SUPPLIED MATERIAL |
+++

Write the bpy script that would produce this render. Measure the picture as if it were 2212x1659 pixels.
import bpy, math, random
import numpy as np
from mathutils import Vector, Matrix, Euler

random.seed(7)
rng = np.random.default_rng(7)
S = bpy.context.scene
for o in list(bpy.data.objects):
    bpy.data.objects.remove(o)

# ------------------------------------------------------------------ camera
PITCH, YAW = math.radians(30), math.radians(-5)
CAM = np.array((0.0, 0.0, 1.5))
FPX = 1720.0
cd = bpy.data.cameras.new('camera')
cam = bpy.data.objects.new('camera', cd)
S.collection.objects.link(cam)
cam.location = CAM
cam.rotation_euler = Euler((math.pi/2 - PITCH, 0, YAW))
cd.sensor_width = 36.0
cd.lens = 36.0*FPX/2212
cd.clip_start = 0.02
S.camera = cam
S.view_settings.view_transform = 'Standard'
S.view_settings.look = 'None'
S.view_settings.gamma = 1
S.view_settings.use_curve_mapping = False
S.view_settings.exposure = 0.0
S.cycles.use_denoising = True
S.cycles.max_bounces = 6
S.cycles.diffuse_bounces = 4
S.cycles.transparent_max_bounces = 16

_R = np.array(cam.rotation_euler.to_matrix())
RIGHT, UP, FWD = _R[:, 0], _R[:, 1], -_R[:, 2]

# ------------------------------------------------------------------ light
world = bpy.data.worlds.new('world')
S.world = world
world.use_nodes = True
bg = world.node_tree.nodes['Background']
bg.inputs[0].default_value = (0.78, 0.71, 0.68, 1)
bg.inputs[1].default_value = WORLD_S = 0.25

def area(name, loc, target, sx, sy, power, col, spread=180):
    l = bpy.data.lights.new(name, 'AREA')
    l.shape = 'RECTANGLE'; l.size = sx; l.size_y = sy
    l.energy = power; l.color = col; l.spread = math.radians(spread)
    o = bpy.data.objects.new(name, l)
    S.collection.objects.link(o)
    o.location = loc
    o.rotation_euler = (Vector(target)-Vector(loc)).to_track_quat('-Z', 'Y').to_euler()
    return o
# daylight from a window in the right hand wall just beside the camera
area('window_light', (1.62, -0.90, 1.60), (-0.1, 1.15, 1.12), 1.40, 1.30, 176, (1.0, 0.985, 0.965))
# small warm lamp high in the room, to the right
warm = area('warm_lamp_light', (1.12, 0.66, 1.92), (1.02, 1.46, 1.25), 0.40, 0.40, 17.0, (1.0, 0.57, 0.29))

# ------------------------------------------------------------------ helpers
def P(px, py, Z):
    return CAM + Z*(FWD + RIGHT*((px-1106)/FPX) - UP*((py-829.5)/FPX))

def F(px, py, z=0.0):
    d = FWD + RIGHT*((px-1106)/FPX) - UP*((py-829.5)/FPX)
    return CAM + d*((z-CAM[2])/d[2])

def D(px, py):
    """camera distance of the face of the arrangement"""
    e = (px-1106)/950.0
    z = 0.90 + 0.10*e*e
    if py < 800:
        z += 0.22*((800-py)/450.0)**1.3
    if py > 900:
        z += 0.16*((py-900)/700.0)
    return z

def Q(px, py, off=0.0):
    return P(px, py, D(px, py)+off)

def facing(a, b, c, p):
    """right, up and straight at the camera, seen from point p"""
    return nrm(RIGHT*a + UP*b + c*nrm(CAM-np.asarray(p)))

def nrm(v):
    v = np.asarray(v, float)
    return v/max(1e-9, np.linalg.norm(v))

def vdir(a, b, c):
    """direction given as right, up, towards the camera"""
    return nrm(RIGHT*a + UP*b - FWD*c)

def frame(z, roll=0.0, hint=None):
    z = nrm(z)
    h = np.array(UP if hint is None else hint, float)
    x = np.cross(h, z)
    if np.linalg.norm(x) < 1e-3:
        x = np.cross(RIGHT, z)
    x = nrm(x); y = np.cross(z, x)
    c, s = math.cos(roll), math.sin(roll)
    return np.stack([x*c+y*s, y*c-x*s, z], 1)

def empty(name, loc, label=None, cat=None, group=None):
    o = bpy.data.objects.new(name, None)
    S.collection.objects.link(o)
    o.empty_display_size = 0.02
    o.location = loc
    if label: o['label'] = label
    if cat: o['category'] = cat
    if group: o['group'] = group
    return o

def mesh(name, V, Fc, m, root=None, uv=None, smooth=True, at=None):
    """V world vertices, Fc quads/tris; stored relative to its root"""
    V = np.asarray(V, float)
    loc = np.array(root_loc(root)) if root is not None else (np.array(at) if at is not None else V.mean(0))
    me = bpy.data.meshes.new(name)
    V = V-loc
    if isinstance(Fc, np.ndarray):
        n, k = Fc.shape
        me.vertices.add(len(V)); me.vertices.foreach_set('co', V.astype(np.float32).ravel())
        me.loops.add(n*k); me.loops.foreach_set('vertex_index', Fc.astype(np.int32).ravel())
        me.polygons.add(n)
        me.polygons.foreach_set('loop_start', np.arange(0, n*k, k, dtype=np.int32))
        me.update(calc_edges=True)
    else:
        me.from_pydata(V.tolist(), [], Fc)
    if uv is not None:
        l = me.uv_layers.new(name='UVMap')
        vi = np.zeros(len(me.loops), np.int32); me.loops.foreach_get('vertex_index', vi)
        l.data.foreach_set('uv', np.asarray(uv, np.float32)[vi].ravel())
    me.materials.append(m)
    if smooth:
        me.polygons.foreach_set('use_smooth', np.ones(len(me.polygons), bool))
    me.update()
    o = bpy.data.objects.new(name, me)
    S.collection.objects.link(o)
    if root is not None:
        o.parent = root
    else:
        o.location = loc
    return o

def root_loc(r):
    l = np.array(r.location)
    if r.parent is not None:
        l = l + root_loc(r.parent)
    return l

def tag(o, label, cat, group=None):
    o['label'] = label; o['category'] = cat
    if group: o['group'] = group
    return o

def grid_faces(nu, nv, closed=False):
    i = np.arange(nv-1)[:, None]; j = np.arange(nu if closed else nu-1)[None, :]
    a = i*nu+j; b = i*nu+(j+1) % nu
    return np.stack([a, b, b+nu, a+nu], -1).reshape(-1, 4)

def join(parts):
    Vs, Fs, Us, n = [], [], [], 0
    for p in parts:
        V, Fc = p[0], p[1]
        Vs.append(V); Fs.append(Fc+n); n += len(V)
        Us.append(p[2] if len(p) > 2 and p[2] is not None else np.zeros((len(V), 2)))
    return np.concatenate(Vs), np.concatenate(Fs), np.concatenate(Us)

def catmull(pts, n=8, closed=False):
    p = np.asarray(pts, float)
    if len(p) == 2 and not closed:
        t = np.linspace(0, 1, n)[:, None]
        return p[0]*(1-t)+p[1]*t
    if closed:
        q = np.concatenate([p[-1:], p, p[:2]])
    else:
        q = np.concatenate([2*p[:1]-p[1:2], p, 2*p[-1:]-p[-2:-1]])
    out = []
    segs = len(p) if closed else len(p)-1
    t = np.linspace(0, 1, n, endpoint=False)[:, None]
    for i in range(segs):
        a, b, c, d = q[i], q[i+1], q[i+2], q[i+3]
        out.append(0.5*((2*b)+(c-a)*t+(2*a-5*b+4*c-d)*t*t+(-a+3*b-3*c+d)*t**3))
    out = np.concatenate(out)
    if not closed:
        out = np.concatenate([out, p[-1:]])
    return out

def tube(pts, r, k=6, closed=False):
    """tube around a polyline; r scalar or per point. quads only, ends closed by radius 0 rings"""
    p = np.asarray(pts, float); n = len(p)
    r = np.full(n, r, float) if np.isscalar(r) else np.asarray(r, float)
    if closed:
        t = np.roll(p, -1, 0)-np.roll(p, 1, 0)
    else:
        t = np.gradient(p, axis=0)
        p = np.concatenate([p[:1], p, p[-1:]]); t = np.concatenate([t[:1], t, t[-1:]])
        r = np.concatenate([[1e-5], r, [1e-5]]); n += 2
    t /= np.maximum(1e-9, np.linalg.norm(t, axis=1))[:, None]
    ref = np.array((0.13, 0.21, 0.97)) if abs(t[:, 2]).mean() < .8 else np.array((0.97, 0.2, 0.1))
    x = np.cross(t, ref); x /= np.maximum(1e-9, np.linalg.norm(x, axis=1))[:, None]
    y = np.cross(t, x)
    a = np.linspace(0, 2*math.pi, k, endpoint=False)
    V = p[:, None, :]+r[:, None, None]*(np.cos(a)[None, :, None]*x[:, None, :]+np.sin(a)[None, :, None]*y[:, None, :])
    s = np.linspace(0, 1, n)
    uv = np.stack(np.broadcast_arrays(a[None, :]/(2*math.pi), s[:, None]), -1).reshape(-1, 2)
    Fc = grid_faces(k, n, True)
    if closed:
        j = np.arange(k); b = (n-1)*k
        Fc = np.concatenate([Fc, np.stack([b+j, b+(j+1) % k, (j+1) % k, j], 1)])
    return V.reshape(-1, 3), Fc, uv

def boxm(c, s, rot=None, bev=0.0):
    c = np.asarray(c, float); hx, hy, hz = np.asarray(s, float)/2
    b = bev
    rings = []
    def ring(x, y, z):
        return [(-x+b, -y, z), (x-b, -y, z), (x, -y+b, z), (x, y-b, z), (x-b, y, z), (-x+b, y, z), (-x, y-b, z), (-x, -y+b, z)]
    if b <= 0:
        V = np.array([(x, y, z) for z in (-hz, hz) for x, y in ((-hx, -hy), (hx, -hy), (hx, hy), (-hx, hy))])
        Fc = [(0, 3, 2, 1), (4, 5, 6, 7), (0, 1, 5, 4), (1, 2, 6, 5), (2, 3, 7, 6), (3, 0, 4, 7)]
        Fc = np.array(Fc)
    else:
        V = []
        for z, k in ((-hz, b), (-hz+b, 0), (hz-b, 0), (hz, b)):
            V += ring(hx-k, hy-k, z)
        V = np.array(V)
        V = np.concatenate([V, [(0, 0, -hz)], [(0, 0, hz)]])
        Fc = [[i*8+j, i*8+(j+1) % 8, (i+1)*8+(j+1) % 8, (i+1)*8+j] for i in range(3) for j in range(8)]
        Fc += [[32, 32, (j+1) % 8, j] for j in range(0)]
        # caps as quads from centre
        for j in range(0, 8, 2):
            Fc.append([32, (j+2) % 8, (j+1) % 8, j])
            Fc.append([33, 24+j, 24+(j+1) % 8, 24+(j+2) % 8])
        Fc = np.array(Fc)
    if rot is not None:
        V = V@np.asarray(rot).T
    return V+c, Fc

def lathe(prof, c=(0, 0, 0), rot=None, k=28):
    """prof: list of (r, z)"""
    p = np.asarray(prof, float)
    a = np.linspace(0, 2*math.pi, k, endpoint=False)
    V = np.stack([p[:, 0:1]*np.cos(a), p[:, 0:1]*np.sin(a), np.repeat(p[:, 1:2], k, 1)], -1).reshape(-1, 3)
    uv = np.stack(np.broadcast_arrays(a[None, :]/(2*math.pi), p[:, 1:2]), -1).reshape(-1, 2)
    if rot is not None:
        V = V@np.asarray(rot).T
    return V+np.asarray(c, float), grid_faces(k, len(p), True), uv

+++

WHAT IS NEEDED | From the top of the listing above, restate each line word for word up to and including the line with "from mathutils import Vector, Matrix, Euler"; add nothing else.

THE ANSWER |
Write the bpy script that would produce this render. Measure the picture as if it were 2212x1659 pixels.
import bpy, math, random
import numpy as np
from mathutils import Vector, Matrix, Euler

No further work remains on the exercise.